I don't think it will matter at all.
I agree, it does not really matter. But I also think it does not make sense to build the statistic of usb IN token timing to improve key press latencies  by 0.5 ms on average.

But I do not think there is a simple and memory-efficient software solution to measure sub-debounce periods for release-only debounce?
It is impossible. By defintion (or by switch specification), we only know that the switch state changed after the debounce period. So one cannot reliably send key presses shorter than the debounce period to the host. The question is only whether key presses shorter than the debounce period should register at all.  If you do not debounce on key press then they register.

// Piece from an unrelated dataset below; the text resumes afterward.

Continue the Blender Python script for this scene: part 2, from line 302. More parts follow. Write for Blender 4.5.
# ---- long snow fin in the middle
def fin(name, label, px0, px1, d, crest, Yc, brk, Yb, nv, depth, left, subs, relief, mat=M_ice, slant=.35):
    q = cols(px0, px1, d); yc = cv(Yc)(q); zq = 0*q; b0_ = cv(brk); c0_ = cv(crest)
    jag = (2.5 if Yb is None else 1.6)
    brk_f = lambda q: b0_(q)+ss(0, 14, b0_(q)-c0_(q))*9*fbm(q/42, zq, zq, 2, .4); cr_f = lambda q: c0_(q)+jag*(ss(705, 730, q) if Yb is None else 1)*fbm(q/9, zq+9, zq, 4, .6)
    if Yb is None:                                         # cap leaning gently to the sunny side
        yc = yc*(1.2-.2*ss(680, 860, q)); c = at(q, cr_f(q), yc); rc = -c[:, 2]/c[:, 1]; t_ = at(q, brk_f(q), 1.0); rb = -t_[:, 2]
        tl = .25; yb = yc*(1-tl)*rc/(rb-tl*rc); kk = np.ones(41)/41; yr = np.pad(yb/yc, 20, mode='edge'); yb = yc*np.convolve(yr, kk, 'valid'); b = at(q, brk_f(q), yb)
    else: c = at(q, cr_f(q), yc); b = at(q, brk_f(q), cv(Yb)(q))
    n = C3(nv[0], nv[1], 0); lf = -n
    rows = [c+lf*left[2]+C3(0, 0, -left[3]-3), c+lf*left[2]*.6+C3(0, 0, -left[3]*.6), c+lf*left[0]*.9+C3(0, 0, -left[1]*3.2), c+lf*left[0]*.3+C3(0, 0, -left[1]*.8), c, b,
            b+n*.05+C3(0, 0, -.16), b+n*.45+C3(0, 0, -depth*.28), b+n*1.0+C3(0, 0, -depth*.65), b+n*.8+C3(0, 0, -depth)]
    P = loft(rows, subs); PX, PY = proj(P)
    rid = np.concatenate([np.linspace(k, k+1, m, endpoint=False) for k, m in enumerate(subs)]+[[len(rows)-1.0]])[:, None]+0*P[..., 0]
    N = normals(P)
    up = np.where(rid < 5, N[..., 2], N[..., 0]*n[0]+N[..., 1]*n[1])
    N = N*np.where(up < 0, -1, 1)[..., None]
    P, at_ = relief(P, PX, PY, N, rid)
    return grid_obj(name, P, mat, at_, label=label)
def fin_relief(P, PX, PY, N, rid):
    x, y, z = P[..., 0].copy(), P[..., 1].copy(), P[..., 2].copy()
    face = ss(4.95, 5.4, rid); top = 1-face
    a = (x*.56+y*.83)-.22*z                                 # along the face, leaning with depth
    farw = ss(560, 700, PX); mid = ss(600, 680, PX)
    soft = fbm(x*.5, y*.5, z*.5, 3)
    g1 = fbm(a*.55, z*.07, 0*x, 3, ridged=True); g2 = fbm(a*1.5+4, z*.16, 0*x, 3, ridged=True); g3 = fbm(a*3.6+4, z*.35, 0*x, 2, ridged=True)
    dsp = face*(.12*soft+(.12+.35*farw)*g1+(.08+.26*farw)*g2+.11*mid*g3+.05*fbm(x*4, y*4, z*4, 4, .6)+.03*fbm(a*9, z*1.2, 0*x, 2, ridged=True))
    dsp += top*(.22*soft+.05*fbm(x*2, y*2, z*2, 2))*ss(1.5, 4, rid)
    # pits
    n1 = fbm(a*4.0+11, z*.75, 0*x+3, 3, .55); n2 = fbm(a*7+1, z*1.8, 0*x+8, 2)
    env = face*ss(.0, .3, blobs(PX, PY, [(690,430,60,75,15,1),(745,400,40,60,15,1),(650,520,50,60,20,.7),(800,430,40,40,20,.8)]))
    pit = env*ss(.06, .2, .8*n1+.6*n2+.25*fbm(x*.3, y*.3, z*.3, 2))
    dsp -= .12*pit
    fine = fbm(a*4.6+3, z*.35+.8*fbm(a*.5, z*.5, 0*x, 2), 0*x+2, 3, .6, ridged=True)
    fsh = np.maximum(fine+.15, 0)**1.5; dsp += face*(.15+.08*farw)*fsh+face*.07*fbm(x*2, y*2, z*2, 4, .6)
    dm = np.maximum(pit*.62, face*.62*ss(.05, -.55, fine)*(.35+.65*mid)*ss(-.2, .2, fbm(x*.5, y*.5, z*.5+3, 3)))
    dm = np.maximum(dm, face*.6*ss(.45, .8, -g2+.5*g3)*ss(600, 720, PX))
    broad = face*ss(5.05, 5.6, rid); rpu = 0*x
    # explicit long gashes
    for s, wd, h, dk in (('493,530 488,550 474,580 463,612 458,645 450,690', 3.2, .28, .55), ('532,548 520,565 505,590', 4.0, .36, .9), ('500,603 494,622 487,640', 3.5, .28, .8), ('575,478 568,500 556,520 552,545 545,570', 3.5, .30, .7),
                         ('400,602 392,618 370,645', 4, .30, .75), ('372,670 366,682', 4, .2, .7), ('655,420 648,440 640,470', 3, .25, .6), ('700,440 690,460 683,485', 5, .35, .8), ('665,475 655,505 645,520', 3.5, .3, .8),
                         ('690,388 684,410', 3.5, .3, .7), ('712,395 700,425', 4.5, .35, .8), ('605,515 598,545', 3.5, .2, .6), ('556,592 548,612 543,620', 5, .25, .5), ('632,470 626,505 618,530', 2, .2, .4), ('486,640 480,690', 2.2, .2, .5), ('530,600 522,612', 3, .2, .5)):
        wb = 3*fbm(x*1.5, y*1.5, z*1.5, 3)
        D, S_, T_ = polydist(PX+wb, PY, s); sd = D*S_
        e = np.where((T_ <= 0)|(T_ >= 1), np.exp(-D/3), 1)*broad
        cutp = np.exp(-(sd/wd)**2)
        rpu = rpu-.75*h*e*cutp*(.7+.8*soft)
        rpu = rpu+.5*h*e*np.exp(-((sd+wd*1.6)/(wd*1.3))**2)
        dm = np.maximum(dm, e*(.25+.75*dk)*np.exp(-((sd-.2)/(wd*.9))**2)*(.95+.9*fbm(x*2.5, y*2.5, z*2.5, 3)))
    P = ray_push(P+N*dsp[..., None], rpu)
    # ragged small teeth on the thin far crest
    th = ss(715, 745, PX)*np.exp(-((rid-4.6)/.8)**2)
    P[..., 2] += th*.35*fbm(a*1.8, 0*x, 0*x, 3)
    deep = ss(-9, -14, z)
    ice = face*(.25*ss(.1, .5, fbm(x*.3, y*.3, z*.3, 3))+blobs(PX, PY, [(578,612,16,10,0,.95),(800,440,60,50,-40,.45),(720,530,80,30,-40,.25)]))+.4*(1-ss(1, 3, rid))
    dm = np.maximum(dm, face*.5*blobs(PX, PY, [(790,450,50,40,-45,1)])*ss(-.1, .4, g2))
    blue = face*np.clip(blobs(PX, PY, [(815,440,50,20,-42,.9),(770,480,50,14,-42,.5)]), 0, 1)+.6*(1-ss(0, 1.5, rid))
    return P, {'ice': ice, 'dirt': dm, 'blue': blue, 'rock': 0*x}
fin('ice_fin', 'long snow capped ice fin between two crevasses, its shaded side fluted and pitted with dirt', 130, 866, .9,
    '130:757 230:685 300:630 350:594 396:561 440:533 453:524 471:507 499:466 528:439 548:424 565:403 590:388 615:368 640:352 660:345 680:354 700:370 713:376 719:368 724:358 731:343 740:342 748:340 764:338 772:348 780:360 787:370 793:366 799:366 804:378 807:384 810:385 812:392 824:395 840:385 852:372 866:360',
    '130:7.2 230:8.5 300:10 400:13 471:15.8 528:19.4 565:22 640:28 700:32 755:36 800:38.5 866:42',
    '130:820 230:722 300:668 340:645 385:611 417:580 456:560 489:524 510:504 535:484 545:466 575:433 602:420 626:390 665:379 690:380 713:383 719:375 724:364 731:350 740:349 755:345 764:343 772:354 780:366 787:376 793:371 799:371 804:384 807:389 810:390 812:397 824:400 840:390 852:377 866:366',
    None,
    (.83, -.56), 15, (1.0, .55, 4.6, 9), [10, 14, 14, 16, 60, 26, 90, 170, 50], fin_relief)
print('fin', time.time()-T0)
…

From the statistics point of view of how long key are reported as pressed:
  • debounce at start only - average of reported times will be shorter by 5 ms, very short presses not registered
  • debounce at end only - average of reported times will be longer by 5 ms, very short presses registered as 5 ms presses
  • debounce at start and end - average of reported times will be the same; very short presses not registred
My opinion is that it does not really matter. I debounce both on press and release simply since it is more robust. I do not want my shaky finger or a noise to lead to spurious 5 ms key press.

Are you planning on writing this for a bluetooth controller?
No, I hate hassle with batteries more than hassle with a cable. Therefore no bluetooth for me until I change my mind :)

I responded to this thread only because I believe there is a way to build the statistics Findecanor indicated as impossible.